Did Stalin remain distant from decisions over how history should be approached, written, and taught? (Think  of the examples given in Suny, pp. 281-82)

Why did the Stalinists attack the historian Pokrovskii?  What was supposed to be the lesson of Russian national history according to Stalin?

In what ways did the Stalinists interfere in the sciences and the social sciences?

Suny suggests that the Stalinist regime consciously worked to assimilate traditional religious festivities.  Give some examples.

Suny says that it is ironic that the Soviet state saw itself as internationalist.   Why?

In what ways had the regime helped to consolidate non-Russian cultures in the USSR in the 1920s?

How did Soviet nationalities policy change after December 1932 and why?
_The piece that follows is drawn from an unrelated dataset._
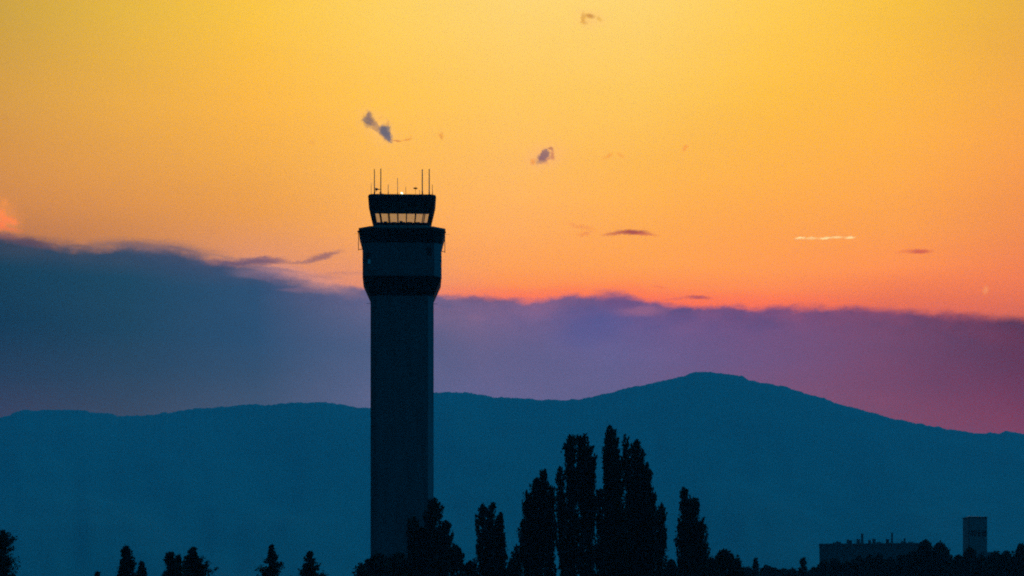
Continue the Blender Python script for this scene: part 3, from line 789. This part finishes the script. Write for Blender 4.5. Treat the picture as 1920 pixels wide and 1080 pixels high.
# conifers on the left
conifer('large pine cut by the left picture edge', 260, 4, 994, 36, 41, power=.5, gap=.3, leaf=.13, group='conifers on the left')
conifer('tiny conifer tip left of the first pair of conifers', 300, 182, 1072, 14, 42, group='conifers on the left')
conifer('tall ragged conifer, left one of the first pair', 280, 237, 1022, 21, 43, power=.55, gap=.25, group='conifers on the left')
conifer('smaller pointed conifer, right one of the first pair', 285, 265, 1051, 17, 44, group='conifers on the left')
conifer('round-shouldered conifer with two tips, left one of the second pair', 275, 320, 1034, 20, 45, power=.45, gap=.25, group='conifers on the left')
conifer('thin conifer tip between the trees of the second pair', 290, 334, 1040, 14, 46, power=.6, gap=.3, group='conifers on the left')
conifer('dense conical conifer, right one of the second pair', 272, 362, 1026, 29, 47, power=.75, gap=.12, group='conifers on the left')
conifer('narrow conifer standing alone left of the tower', 300, 509, 1020, 21, 48, power=1.1, gap=.25, group='conifers on the left')
conifer('broad-based conifer nearest to the tower on its left', 290, 581, 1033, 27, 49, power=.95, gap=.18, group='conifers on the left')
# between the poplars and the building
conifer('thin see-through conifer left of the long building', 560, 1417, 1044, 10, 50, power=.4, gap=.45, group='far conifers before the hills', leaf=.22)
conifer('rounded conifer just left of the long building', 560, 1506, 1045, 12, 51, power=.35, gap=.1, group='far conifers before the hills', leaf=.25)
for i, (x, y, hw, lab) in enumerate(((1400,1066,13,'low tree at the right foot of the round tree'),(1437,1062,11,'small round tree right of the see-through conifer'),
        (1452,1068,12,'lower tree beside the small round tree, to its right'),(1470,1070,13,'low far tree in the middle of the low skyline'),
        (1487,1068,10,'low far tree left of the rounded conifer'),(1524,1067,11,'low far tree between the rounded conifer and the building corner'))):
    leafy(lab, 600, x, y, hw*1.3, 60+i, 'low far trees', leaf=.26)
bmp = bmesh.new(); D_ = 590; tube(bmp, (0, 0, 0), (0, 0, EYE+(HY-1064)*D_/F), .16, .1); tube(bmp, (-.9, 0, EYE+(HY-1067)*D_/F), (.9, 0, EYE+(HY-1067)*D_/F), .07)
up = obj('utility_pole', bmp, m_bark); up.location = ((1486.5-960)*D_/F, D_, 0)
up['label'] = 'thin utility pole just showing above the low far trees'; up['category'] = 'pole'
# trees before the building, left to right
for i, (x, y, hw, D, lab) in enumerate((
  (1545,1053,15,520,'dark tree covering the left corner of the long building'),
  (1566,1050,14,540,'tree before the building, second from its left corner'),
  (1588,1056,13,520,'lower tree before the building, under the two left roof boxes'),
  (1610,1046,15,530,'bushy tree before the building, under the first chimney'),
  (1630,1044,13,545,'tree before the building, right of the one under the first chimney'),
  (1648,1042,12,525,'tall thin-topped tree before the middle of the building'),
  (1668,1050,15,520,'low tree before the building, under the second chimney'),
  (1692,1044,17,515,'tree before the right part of the building'),
  (1714,1036,15,505,'tree where the roofline of the long building ends'),
  (1734,1017,16,500,'tall tree with ragged top at the right end of the building'),
  (1762,1022,21,495,'broad tree sloping down to the gap left of the small tower'),
  (1796,1044,17,500,'low tree in the gap between the broad tree and the small tower'),
  (1818,1030,17,480,'dark tree in front of the left foot of the small tower'),
  (1840,1046,16,470,'low tree in front of the right foot of the small tower'),
  (1866,1038,16,480,'tree just right of the small tower'),
  (1888,1037,17,475,'round tree second from the right picture edge'),
  (1916,1024,16,460,'tree cut by the right picture edge'))):
    leafy(lab, D, x, y, hw, 80+i, 'leafy trees before the buildings', dens=1.15, leaf=.24)

# ------------------------------------------------------------------ the air
bm = bmesh.new(); x0, x1, y0, y1, z0, z1 = HBOX
box(bm, ((x0+x1)/2, (y0+y1)/2, (z0+z1)/2), (x1-x0, y1-y0, z1-z0))
hz_m = bpy.data.materials.new('haze_air'); hz_m.use_nodes = True; t_ = hz_m.node_tree; t_.nodes.clear()
o_ = t_.nodes.new('ShaderNodeOutputMaterial'); v_ = t_.nodes.new('ShaderNodeVolumePrincipled')
v_.inputs['Color'].default_value = (0.26, 0.82, 1.0, 1); v_.inputs['Density'].default_value = SIGMA
v_.inputs['Anisotropy'].default_value = 0.0
t_.links.new(v_.outputs[0], o_.inputs['Volume'])
hz_o = obj('haze', bm, hz_m); hz_o['kind'] = 'stuff'; hz_o['label'] = 'blue evening haze lying before the hills'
Was the patriotism of the Stalinist 1930s internationalist?  Explain.  Why was the use of terms like rodina and otechestvo important?    Which of the nations in the USSR was seen as having the most advanced culture?

On p. 289, Suny says that "The irony of Soviet nationality policy was already evident in the 1930s."  What is he talking about here?

Big Questions

After the end of the "Cultural Revolution" of 1928-31, what kind of art did the Stalin regime want and how did Stalin see the role of the artist in Soviet society?   Explain.

Who would determine what was acceptable art and science in the Stalinist ear?   What impact would this have on creativity?

Respond to this statement and be prepared to defend your position!!  "The Stalin regime simply gave the public the kind of entertainment and art that the public wanted, just like Hollywood did in the USA."

Why did the Stalinist leadership turn away from the radical family policies of the revolution's first decade?

Respond to this statement and be prepared to defend your position!!  "The Stalin regime had social policies that would appeal to 'cultural conservatives' in the US today:  they were trying to crack down on crime and deviance and promote the traditional family."

In what sense was Stalinist educational policy conservative?

Were the Stalinist 1930s simply a period of grim, gray hardships, or did people also have leisure-time activities and entertainment?  Explain.

Was the Stalin regime nationalist?  Be prepared to explain and defend your answer!

Why does Suny find Stalinist nationality policy to be "ironic"?